Last but not least, 3.x StringIO is a "string IO", not something that
accepts binary data. If you have a lot of unittests that are dealing
with binary data in such objects, you will have to use the io.BytesIO
instead. If it does not exist, you are running 2.x, and you can safely
fall back to cStringIO.StringIO.
Now the biggest problem I had with switching to 3.x: The unittests. First of all: do not use doctest. There is a doctest converter in 2to3, but it does not give you much. Error messages changed, reprs changed which it cannot properly pick up, nested tracebacks cause a lot of grief and they are hard to debug. I was playing with the idea to write a tool that automatically converts doctests to unittests, but I was too lazy and converted the few I had in my code, to unittests by hand. Furthermore, the few doctests left (used as code examples in the documentation) are only tested if the testsuite is invoked from Python 2.x
Nosetest has 3.x support in a separate branch, py.test comes with 3.x for a while now and the builtin unittest does the trick as well.

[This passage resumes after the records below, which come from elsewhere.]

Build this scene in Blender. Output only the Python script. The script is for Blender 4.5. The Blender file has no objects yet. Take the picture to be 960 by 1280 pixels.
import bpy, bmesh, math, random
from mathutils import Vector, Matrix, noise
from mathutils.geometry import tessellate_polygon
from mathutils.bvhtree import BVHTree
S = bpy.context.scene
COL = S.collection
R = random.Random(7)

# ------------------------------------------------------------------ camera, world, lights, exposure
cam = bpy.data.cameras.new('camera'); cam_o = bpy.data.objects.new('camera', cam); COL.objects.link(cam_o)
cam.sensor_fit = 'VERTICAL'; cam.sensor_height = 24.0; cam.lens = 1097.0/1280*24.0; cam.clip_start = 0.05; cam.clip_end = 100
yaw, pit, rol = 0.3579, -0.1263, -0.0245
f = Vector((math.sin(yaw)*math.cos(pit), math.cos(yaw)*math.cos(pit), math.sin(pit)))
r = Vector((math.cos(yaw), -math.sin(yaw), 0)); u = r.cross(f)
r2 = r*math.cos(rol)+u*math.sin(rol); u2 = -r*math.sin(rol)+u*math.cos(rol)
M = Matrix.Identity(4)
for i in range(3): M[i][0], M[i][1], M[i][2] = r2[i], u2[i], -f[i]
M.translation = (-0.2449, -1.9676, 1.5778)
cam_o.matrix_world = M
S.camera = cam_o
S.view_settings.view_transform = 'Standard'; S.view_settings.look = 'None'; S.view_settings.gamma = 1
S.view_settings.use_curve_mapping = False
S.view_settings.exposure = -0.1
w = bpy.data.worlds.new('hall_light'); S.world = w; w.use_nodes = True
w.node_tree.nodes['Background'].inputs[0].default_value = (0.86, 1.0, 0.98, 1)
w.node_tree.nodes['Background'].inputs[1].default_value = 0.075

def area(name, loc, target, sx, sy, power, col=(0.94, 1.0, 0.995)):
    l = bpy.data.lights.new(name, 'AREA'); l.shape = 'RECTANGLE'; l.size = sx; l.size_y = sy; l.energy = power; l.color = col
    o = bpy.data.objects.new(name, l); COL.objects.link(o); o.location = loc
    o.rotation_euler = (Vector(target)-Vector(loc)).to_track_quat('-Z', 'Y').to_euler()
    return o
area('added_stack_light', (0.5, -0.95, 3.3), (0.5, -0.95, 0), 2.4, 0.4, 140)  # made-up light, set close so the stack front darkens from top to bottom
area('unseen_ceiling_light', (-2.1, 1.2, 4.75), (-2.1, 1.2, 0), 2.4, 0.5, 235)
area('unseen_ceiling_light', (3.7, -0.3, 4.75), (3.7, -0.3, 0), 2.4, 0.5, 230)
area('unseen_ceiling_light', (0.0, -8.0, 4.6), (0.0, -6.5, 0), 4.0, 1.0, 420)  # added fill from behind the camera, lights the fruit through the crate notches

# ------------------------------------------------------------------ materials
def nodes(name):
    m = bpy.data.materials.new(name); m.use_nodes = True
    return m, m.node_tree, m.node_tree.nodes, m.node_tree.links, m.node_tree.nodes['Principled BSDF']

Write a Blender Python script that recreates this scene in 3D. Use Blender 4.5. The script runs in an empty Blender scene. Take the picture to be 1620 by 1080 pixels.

I personally converted all my Jinja 2 tests to unittest lately. If you are using unittest you can point distribute to your test suite function and it will run the test for you if you write python setup.py test. This even runs 2to3 for you if you execute it with Python 3. So very helpful.
Hope that helps you porting your libraries to Python 3. Would love to hear about your experiences, because even if Python 3 did not work out as some of us hoped, it is very important that we continue to port libraries over to 3.x.